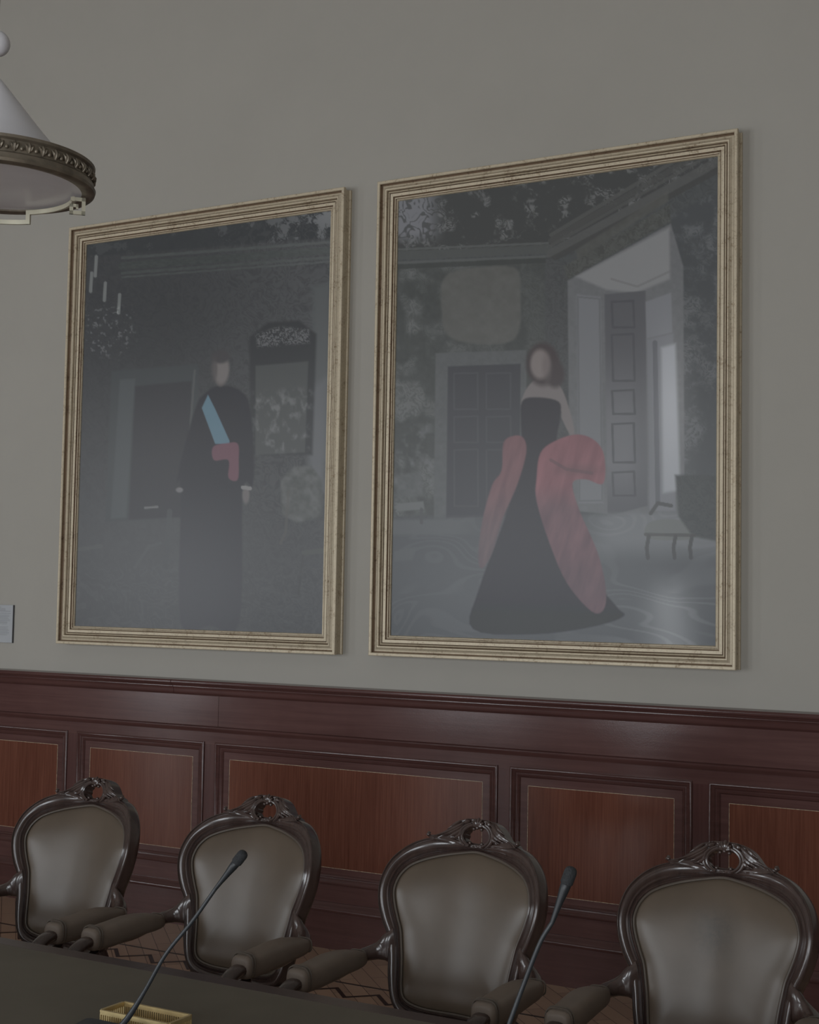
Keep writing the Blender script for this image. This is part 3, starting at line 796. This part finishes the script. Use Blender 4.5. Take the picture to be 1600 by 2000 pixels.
        pad = MB().loft(rings).build('arm_pad', M['leather_arm'], r, True, 80)
        for y, s in ((-.412, .955), (-.402, .985), (-.108, .76)):
            ring = []
            for k_ in range(24):
                a = 2 * PI * k_ / 24; c_, s_ = math.cos(a), math.sin(a)
                ring.append((sg * .290 + .038 * s * math.copysign(abs(c_) ** .55, c_), y, .690 + float(np.interp(-y, [.09, .25, .40], [.027, .033, .036])) * s * math.copysign(abs(s_) ** .7, s_)))
            MB().tube(ring, .0022, 6, loop=True).build('welt', M['leather_trim'], pad)
    return r
def children(o):
    return [c for c in bpy.data.objects if c.parent == o]
def copy_tree(o, parent=None):
    c = o.copy(); COL.objects.link(c)
    if parent: c.parent = parent
    for ch in children(o):
        copy_tree(ch, c)
    return c
chair0 = chair_proto()
spots = [(-3.473, 3.821, .005, 'leftmost carved armchair with brown leather back, below the picture with the blue scarf'),
         (-2.734, 3.819, -.022, 'carved brown leather armchair whose back is crossed by the left gooseneck microphone'),
         (-1.939, 3.770, -.021, 'carved brown leather armchair just left of the right gooseneck microphone'),
         (-1.196, 3.812, .045, 'rightmost carved armchair with scuffed brown leather back')]
trees = [chair0] + [copy_tree(chair0) for _ in spots[1:]]
for o, (x, y, rz, lab) in zip(trees, spots):
    o.location = (x, y, 0); o.rotation_euler = (0, 0, rz)
    tag(o, lab, 'armchair', 'carved armchairs along the table')

# the rightmost chair's back is scuffed
k = NT('scuffed_brown_leather')
v = k.coords(); f = k.noise(v, 9)
c0 = k.ramp(f, [(.25, (0.090, 0.067, 0.048)), (.75, (0.110, 0.081, 0.058))])
mp = k.n('ShaderNodeMapping'); mp.inputs['Location'].default_value = (0.1, .0, -8.6); mp.inputs['Scale'].default_value = (12, 0, 10)
k.l(v, mp.inputs['Vector'])
gr = k.n('ShaderNodeTexGradient', gradient_type='SPHERICAL'); k.l(mp.outputs['Vector'], gr.inputs['Vector'])
f2 = k.noise(v, 70, 5, .7)
mm = k.n('ShaderNodeMath', operation='MULTIPLY'); k.l(gr.outputs['Fac'], mm.inputs[0]); k.l(f2, mm.inputs[1])
mx = k.n('ShaderNodeMix', data_type='RGBA'); k.l(mm.outputs[0], mx.inputs[0]); k.l(c0, mx.inputs[6]); mx.inputs[7].default_value = (.02, .016, .013, 1)
k.l(mx.outputs[2], k.b.inputs['Base Color']); k.set(Roughness=.36); k.b.inputs['Specular IOR Level'].default_value = .46
for ch in children(trees[3]):
    if ch.name.startswith('back_pad'):
        ch.data = ch.data.copy(); ch.data.materials[0] = k.m

# ------------------------------------------------------------------ table
tb = empty('conference_table', (-3.0, 2.25, 0)); tag(tb, 'long dark table with brown leather top and wooden border', 'table')
TX0, TX1, TY0, TY1 = -4.2, 3.4, -.8, .80
b = MB()
lp = .055
for (a, c, d, e) in ((TX0, TX1, TY1 - lp, TY1), (TX0, TX1, TY0, TY0 + lp), (TX0, TX0 + lp, TY0 + lp, TY1 - lp), (TX1 - lp, TX1, TY0 + lp, TY1 - lp)):
    if e - d < .1 and c - a > 1:
        cuts = [a, -2.2, .505, c]
    else:
        cuts = [a, c]
    for p, q in zip(cuts[:-1], cuts[1:]):
        b.box((p + .0005, d, .715), (q - .0005, e, .76))
b.box((TX0 + .05, TY0 + .05, .69), (TX1 - .05, TY1 - .05, .74))
b.build('table_frame', M['tablewood'], tb, False)
MB().box((TX0 + lp, TY0 + lp, .738), (TX1 - lp, TY1 - lp, .7595)).build('leather_top', M['tableleather'], tb, False)
b = MB()
for (a, c, d, e) in ((TX0 + .15, TX1 - .15, TY1 - .2, TY1 - .17), (TX0 + .15, TX1 - .15, TY0 + .17, TY0 + .2), (TX0 + .15, TX0 + .18, TY0 + .2, TY1 - .2), (TX1 - .18, TX1 - .15, TY0 + .2, TY1 - .2)):
    b.box((a, d, .59), (c, e, .69))
b.build('apron', M['tablewood'], tb, False)
for x in (TX0 + .25, -.4, TX1 - .25):
    for y in (TY0 + .28, TY1 - .28):
        MB().lathe([(.05, 0), (.055, .03), (.03, .07), (.045, .14), (.06, .3), (.065, .42), (.04, .5), (.055, .55), (.06, .69)], (x, y, 0), 20).build('leg', M['tablewood'], tb)

# ------------------------------------------------------------------ microphones
def microphone(base, pts, head_dir, label):
    bx, by = base
    r = empty('gooseneck_microphone', (bx, by, .7595)); tag(r, label, 'microphone', 'gooseneck microphones on the table')
    o = Vector((bx, by, .7595))
    # console body: low wedge with rounded corners
    def rr(w, d, z, tz=0):
        P = []
        for cx, cy, a0 in ((w, d, 0), (-w, d, 90), (-w, -d, 180), (w, -d, 270)):
            for q in range(5):
                a = math.radians(a0 + 22.5 * q); P.append((cx + .012 * math.cos(a), cy + .012 * math.sin(a), z + tz * (cy / d)))
        return P
    MB().loft([rr(.085, .05, 0), rr(.088, .053, .004), rr(.088, .053, .020, .006), rr(.083, .048, .026, .006)]).build('console', M['black'], r)
    b = MB()
    for i in range(3):
        b.box((-.06 + i * .03, -.045, .022), (-.04 + i * .03, -.03, .0262))
    b.build('button', M['gunmetal'], r, False)
    P = spline([Vector(p) - o for p in pts], 8)
    MB().lathe([(.011, 0), (.011, .012), (.008, .02)], tuple(P[0] - np.array((0, 0, .012))), 16).build('socket', M['black'], r)
    n = len(P); rad = np.interp(np.linspace(0, 1, n), [0, .25, .4, 1], [.0072, .0066, .0045, .0042])
    MB().tube(P, list(rad), 12).build('gooseneck', M['gunmetal'], r)
    d = Vector(head_dir).normalized(); q = d.to_track_quat('Z', 'Y'); e = Vector(P[-1])
    h = MB().lathe([(.0042, -.002), (.0052, .02), (.0072, .045), (.0092, .062), (.0096, .072), (.0088, .0735)], n=20)
    h.v = [tuple(q @ Vector(v) + e) for v in h.v]; h.build('capsule', M['black'], r)
    h = MB().lathe([(.0092, .072), (.0112, .074), (.0118, .077), (.0112, .0785), (.0119, .081), (.0113, .083), (.0119, .0855), (.0114, .088), (.0118, .0905), (.0116, .096), (.0100, .1012), (.0065, .1045), (.001, .106)], n=20)
    h.v = [tuple(q @ Vector(v) + e) for v in h.v]; h.build('windscreen', M['black_foam'], r)
    return r
microphone((-2.14, 2.455), [(-2.128, 2.470, .782), (-2.092, 2.477, .820), (-2.052, 2.487, .885), (-2.008, 2.50, .966), (-1.955, 2.52, 1.038), (-1.905, 2.535, 1.112)], (.075, .02, .098), 'black gooseneck microphone beside the gold tray, on the left')
microphone((-1.21, 2.36), [(-1.19, 2.375, .785), (-1.175, 2.378, .84), (-1.155, 2.383, .91), (-1.131, 2.39, .984), (-1.108, 2.395, 1.05), (-1.078, 2.40, 1.13), (-1.056, 2.405, 1.17)], (.033, .012, .1), 'black gooseneck microphone in front of the right-hand chairs, on the right')

# ------------------------------------------------------------------ gold gallery tray
ty = empty('gold_tray', (-2.142, 2.600, .7595)); tag(ty, 'small rectangular gold tray with pierced sides on the table', 'tray')
hw, hd, hh = .098, .040, .038
MB().box((-hw, -hd, 0), (hw, hd, .004)).build('tray_floor', M['brass'], ty, False)
b = MB()
def wall_run(p, q):
    p, q = Vector(p), Vector(q); L = (q - p).length; n = int(L / .0062)
    for i in (range(n + 1) if abs(q.x - p.x) > .01 else range(1, n)):
        c = p.lerp(q, i / n)
        b.box((c.x - .0015, c.y - .0015, .004), (c.x + .0015, c.y + .0015, .030))
    d = (q - p).normalized()
    if abs(q.x - p.x) < .01: p, q = p + d * .0036, q - d * .0036
    for z0, z1, w in ((.003, .010, .0022), (.0275, .033, .0024), (.033, hh, .0034)):
        s_ = Vector((-d.y, d.x, 0)) * w
        lo_, hi_ = p - s_, q + s_
        b.box((min(lo_.x, hi_.x), min(lo_.y, hi_.y), z0), (max(lo_.x, hi_.x), max(lo_.y, hi_.y), z1))
wall_run((-hw, hd, 0), (hw, hd, 0)); wall_run((-hw, -hd, 0), (hw, -hd, 0)); wall_run((-hw, -hd, 0), (-hw, hd, 0)); wall_run((hw, -hd, 0), (hw, hd, 0))
b.build('pierced_gallery', M['brass'], ty, False)

# ------------------------------------------------------------------ pendant lamp
LX, LYy, LZ = -2.299, 2.1985, 2.614
LR = .219
lm = empty('pendant_lamp', (LX, LYy, LZ)); tag(lm, 'hanging lamp with white conical shade and leafy bronze rim', 'lamp')
b = MB(); prof_r = [(LR - .030, .0), (LR - .012, -.003), (LR - .002, .0), (LR, .006), (LR - .004, .012), (LR - .004, .018), (LR - .008, .022), (LR - .008, .046), (LR - .003, .05), (LR - .002, .056), (LR - .010, .058), (LR - .022, .054), (LR - .026, .03)]
rings = [[(r_ * math.cos(2*PI*i/96), r_ * math.sin(2*PI*i/96), z) for r_, z in prof_r] for i in range(96)]
b.loft(rings, loop=True); rim = b.build('rim', M['bronze'], lm)
b = MB()
NL = 44
for i in range(NL):
    a = 2 * PI * i / NL
    for da, z0, z1, w in ((0, .024, .045, .0042), (-.035, .026, .042, .003), (.035, .026, .042, .003)):
        pts = [((LR - .007 + .004 * math.sin(PI * t)) * math.cos(a + da * (.3 + .9 * t)), (LR - .007 + .004 * math.sin(PI * t)) * math.sin(a + da * (.3 + .9 * t)), z0 + (z1 - z0) * t) for t in (0, .3, .6, 1)]
        b.tube(pts, [w * .6, w, w, w * .4], 6)
    b.ball(((LR - .006) * math.cos(a + PI / NL), (LR - .006) * math.sin(a + PI / NL), .030), .0045, 5)
b.build('leaf_ornament', M['bronze'], rim)
MB().lathe([(LR - .024, .050), (.165, .062), (.150, .072), (.10, .130), (.05, .192), (.014, .236), (.010, .240), (.010, .236), (.046, .190), (.097, .127), (.146, .069), (LR - .027, .048)], n=64).build('shade', M['glass'], lm)
MB().lathe([(LR - .016, .004), (LR - .04, .012), (.10, .020), (.02, .024), (.02, .027), (.10, .023), (LR - .04, .015), (LR - .016, .008)], n=64).build('diffuser', M['glass'], lm)
# Greek-key band of pale brass, standing on edge under the diffuser
b = MB(); KR = .172
def strip(th0, th1, z0, z1):
    n = max(2, int(abs(th1 - th0) / .05)); rings = []
    for i in range(n + 1):
        t = th0 + (th1 - th0) * i / n
        rings.append([(rr_ * math.cos(t), rr_ * math.sin(t), z) for rr_, z in ((KR - .003, z0), (KR + .003, z0), (KR + .003, z1), (KR - .003, z1))])
    b.loft(rings)
w_ = .010; dth = w_ / KR
def hrun(ta, tb_, z): strip(ta, tb_, z - w_ / 2, z + w_ / 2)
def vrun(t, za, zb): strip(t - dth / 2, t + dth / 2, min(za, zb) - w_ / 2, max(za, zb) + w_ / 2)
for kq in range(1):
    A = math.radians(46 + 90 * kq)
    # square key standing on a radial line
    er, et = Vector((math.cos(A), math.sin(A), 0)), Vector((-math.sin(A), math.cos(A), 0))
    def bar(r0, r1, z0, z1):
        v = [er * r_ + et * t_ + Vector((0, 0, z_)) for r_, z_ in ((r0, z0), (r1, z0), (r1, z1), (r0, z1)) for t_ in (-.0025, .0025)]
        b.add(v, [(0, 2, 4, 6), (1, 7, 5, 3), (0, 1, 3, 2), (2, 3, 5, 4), (4, 5, 7, 6), (6, 7, 1, 0)])
    bar(.166, .198, -.012, -.004); bar(.190, .198, -.042, -.004); bar(.164, .198, -.042, -.034); bar(.164, .172, -.042, -.019); bar(.164, .183, -.026, -.019); bar(.178, .183, -.030, -.019)
    # long run, step down, low run
    hrun(A - math.radians(1), A + math.radians(62), -.008); vrun(A + math.radians(62), -.008, -.030); hrun(A + math.radians(62), A + math.radians(112), -.030); vrun(A + math.radians(112), -.030, -.008); hrun(A + math.radians(112), A + math.radians(180), -.008); vrun(A + math.radians(180), -.008, .006)
b.build('key_band', M['brasspale'], lm, True, 30)
MB().lathe([(.010, .236), (.006, .244), (.0045, .26), (.0045, .29)], n=16).build('stem', M['bronze'], lm)
MB().ball((0, 0, .318), .028, 12).build('ball_finial', M['glass'], lm)
MB().lathe([(.0035, .344), (.0035, CEIL - LZ - .05), (.05, CEIL - LZ - .03), (.06, CEIL - LZ)], n=16).build('rod', M['bronze'], lm)
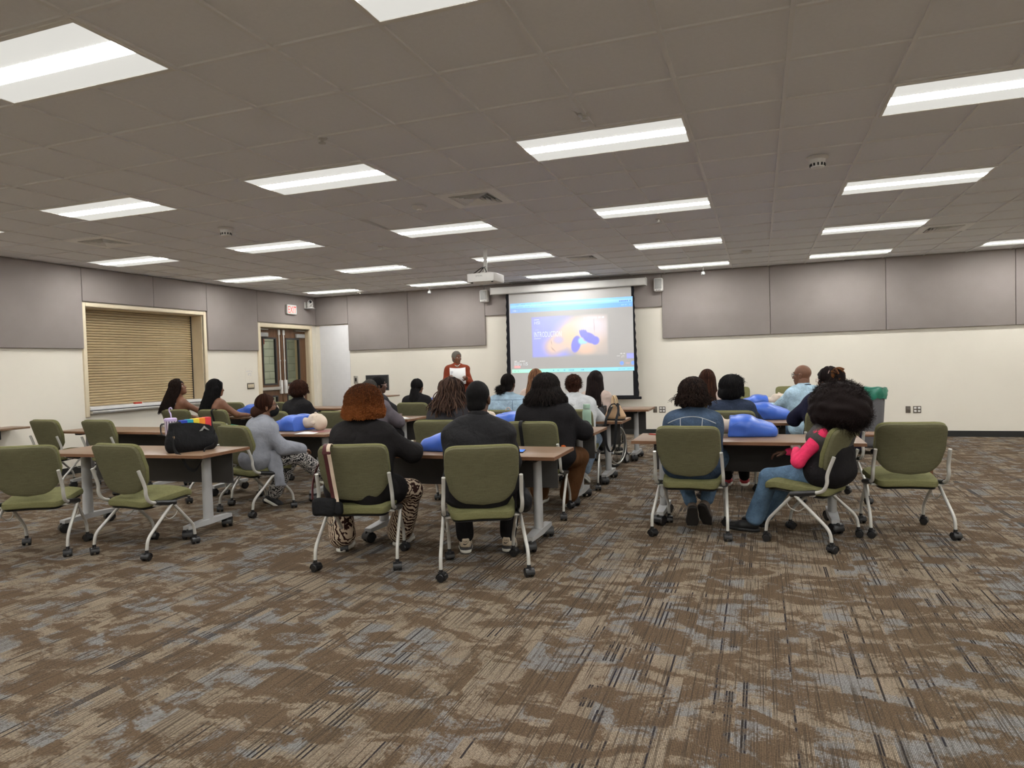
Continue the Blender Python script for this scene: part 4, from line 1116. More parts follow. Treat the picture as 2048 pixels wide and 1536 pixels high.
# ================================================================== TRAINING MANIKINS
M['torso_blue'] = plain('blue moulded torso plastic', (0.048, 0.135, 0.56), 0.33, 0.5, var=0.05)
M['manikin_skin'] = plain('beige manikin vinyl', (0.62, 0.52, 0.41), 0.5, 0.35, var=0.03)
def head_field(F, c, Rm_, s=1.0, nose=1.0, k=0.016):
    """skull, jaw, nose, lips, brow, ears; c = centre, Rm_ = 3x3 with columns right, forward, up"""
    A = np.array(Rm_)
    def P(x, y, z): return np.array(c) + A @ (np.array((x, y, z)) * s)
    def E(p, r_, kk=k): F.ell(P(*p), np.array(r_) * s, kk * s, A)
    E((0, -0.012, 0.032), (0.074, 0.094, 0.088)); E((0, 0.030, -0.040), (0.058, 0.060, 0.074), 0.03)
    E((0, 0.058, -0.092), (0.026, 0.024, 0.022), 0.03); E((0, 0.072, 0.030), (0.046, 0.016, 0.012), 0.02)
    for sx in (-1, 1):
        E((sx * 0.038, 0.066, -0.022), (0.022, 0.016, 0.018), 0.02)
        E((sx * 0.077, -0.004, -0.008), (0.010, 0.020, 0.033), 0.006)
        E((sx * 0.082, -0.012, 0.006), (0.006, 0.015, 0.020), 0.004)
        F.cut_ell(P(sx * 0.031, 0.094, 0.008), np.array((0.019, 0.014, 0.011)) * s, 0.008 * s, A)
    F.limb(P(0, 0.082, 0.012), P(0, 0.102 * (0.98 + 0.02 * nose), -0.030), 0.008 * s, 0.0125 * s, 0.012 * s)
    for sx in (-1, 1): E((sx * 0.012, 0.090, -0.033), (0.009, 0.010, 0.008), 0.006)
    E((0, 0.086, -0.056), (0.022, 0.010, 0.006), 0.006); E((0, 0.084, -0.068), (0.020, 0.010, 0.007), 0.006)
    return P
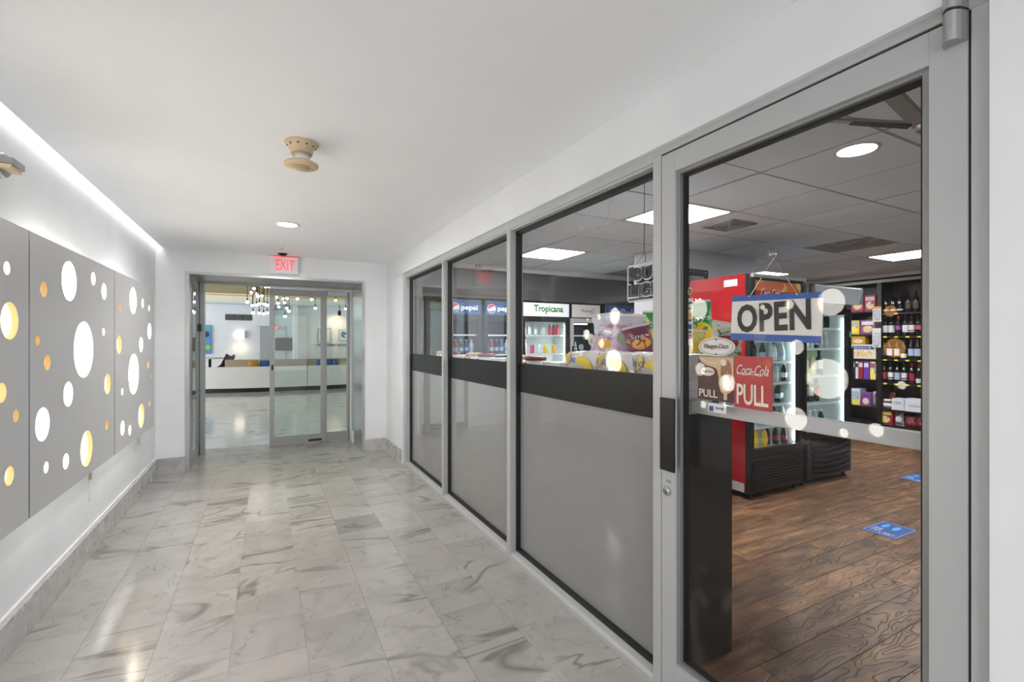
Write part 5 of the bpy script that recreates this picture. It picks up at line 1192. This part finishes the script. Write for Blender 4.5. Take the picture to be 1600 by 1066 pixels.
# dark chairs and table at the left
p = on(328, 580, 18.4)
t = thing('round_table', 'white topped table beside the dark lobby chairs', 'table', (p.x, p.y, 0))
MB().lathe([(0, .84), (.55, .84), (.55, .87), (0, .87)], 'white', 28).obj('table_top', t); MB().lathe([(.28, 0), (.28, .02), (.04, .04), (.04, .84)], 'black', 16).obj('pedestal', t)
for i, (u, lb, rz) in enumerate(((341, 'dark lobby chair with a swept back right of the table', .6), (313, 'dark lobby chair left of the white table', -2.2))):
    p = on(u, 580, 17.6 if i == 0 else 17.3); t = thing('lounge_chair', lb, 'chair', (p.x, p.y, 0), rz)
    vs = []; fs = []
    pr = [(-.25, .52), (-.1, .50), (.1, .50), (.22, .58), (.32, .78), (.40, .93)]
    for a, z in pr:
        for y_ in (-.24, 0, .24): vs.append((a, y_, z + .08 * abs(y_) / .24))
    for a, z in pr:
        for y_ in (-.24, 0, .24): vs.append((a + .03, y_, z - .04 + .08 * abs(y_) / .24))
    for k in range(5):
        for q in range(2):
            f = (k * 3 + q, k * 3 + q + 1, k * 3 + q + 4, k * 3 + q + 3); fs.append(f); fs.append(tuple(18 + x for x in reversed(f)))
    MB().add(vs, fs, 'black', True).obj('shell', t)
    for sx, sy in ((-.18, -.18), (.18, -.18), (-.18, .18), (.18, .18)): MB().tube([(sx * .5, sy * .5, .48), (sx, sy, 0)], .014, 'black', 6).obj('leg', t)
# cluster of globe pendants
PEND = [(408.4, 445.9), (415, 448), (421, 448), (396.5, 451), (392.8, 457), (402, 459), (409.8, 462.3), (403, 463), (386.5, 472), (405.4, 475), (412.7, 475.4), (394.5, 477.3), (400.8, 476.6),
        (417.7, 477), (395.4, 489), (405, 489.4), (411.9, 490.6), (417.5, 489), (432.7, 464.7), (442.6, 466.8), (448.5, 466.5), (464.7, 467), (487, 467.9), (434.5, 473.9), (444.7, 472.9),
        (435.6, 479.7), (448, 481.8), (451.5, 486.3), (445.4, 494.5), (492.7, 481.8), (524.5, 469.4), (540, 482.7)]
bulb = MB().lathe([(0, -.035), (.02, -.030), (.034, -.012), (.036, 0), (.030, .018), (.012, .030), (0, .032)], emis('globe_glow', (1, .97, .88), 2.6), 12); cap_ = MB().lathe([(.0, .03), (.014, .03), (.014, .085), (0, .09)], 'black', 8)
b0 = bulb.obj('globe'); c0 = cap_.obj('socket')
for i, (u, v) in enumerate(PEND):
    Y = 11.6 + (i * 5 % 32) * .06; p = on(u, v, Y)
    if i == 0: bb_, cc_ = b0, c0
    else:
        bb_, cc_ = b0.copy(), c0.copy(); C.objects.link(bb_); C.objects.link(cc_)
    t = thing('pendant_lamp', 'small glowing globe pendant on a thin black cord in the lobby cluster', 'pendant lamp', tuple(p), 0, 'globe pendants hanging in the lobby')
    bb_.parent = t; cc_.parent = t
    MB().tube([(0, 0, .08), (0, 0, 2.93 - p.z)], .006, 'black', 5).obj('cord', t)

● ● ● ●

- Short problem:
Only the lines from the start of the material through the line containing "tag(o, lab, 'armchair', 'carved" should be transcribed. Pictures stay out.

- Answer to the exercise:
Keep writing the Blender script for this image. This is part 3, starting at line 796. This part finishes the script. Use Blender 4.5. Take the picture to be 1600 by 2000 pixels.
        pad = MB().loft(rings).build('arm_pad', M['leather_arm'], r, True, 80)
        for y, s in ((-.412, .955), (-.402, .985), (-.108, .76)):
            ring = []
            for k_ in range(24):
                a = 2 * PI * k_ / 24; c_, s_ = math.cos(a), math.sin(a)
                ring.append((sg * .290 + .038 * s * math.copysign(abs(c_) ** .55, c_), y, .690 + float(np.interp(-y, [.09, .25, .40], [.027, .033, .036])) * s * math.copysign(abs(s_) ** .7, s_)))
            MB().tube(ring, .0022, 6, loop=True).build('welt', M['leather_trim'], pad)
    return r
def children(o):
    return [c for c in bpy.data.objects if c.parent == o]
def copy_tree(o, parent=None):
    c = o.copy(); COL.objects.link(c)
    if parent: c.parent = parent
    for ch in children(o):
        copy_tree(ch, c)
    return c
chair0 = chair_proto()
spots = [(-3.473, 3.821, .005, 'leftmost carved armchair with brown leather back, below the picture with the blue scarf'),
         (-2.734, 3.819, -.022, 'carved brown leather armchair whose back is crossed by the left gooseneck microphone'),
         (-1.939, 3.770, -.021, 'carved brown leather armchair just left of the right gooseneck microphone'),
         (-1.196, 3.812, .045, 'rightmost carved armchair with scuffed brown leather back')]
trees = [chair0] + [copy_tree(chair0) for _ in spots[1:]]
for o, (x, y, rz, lab) in zip(trees, spots):
    o.location = (x, y, 0); o.rotation_euler = (0, 0, rz)
    tag(o, lab, 'armchair', 'carved armchairs along the table')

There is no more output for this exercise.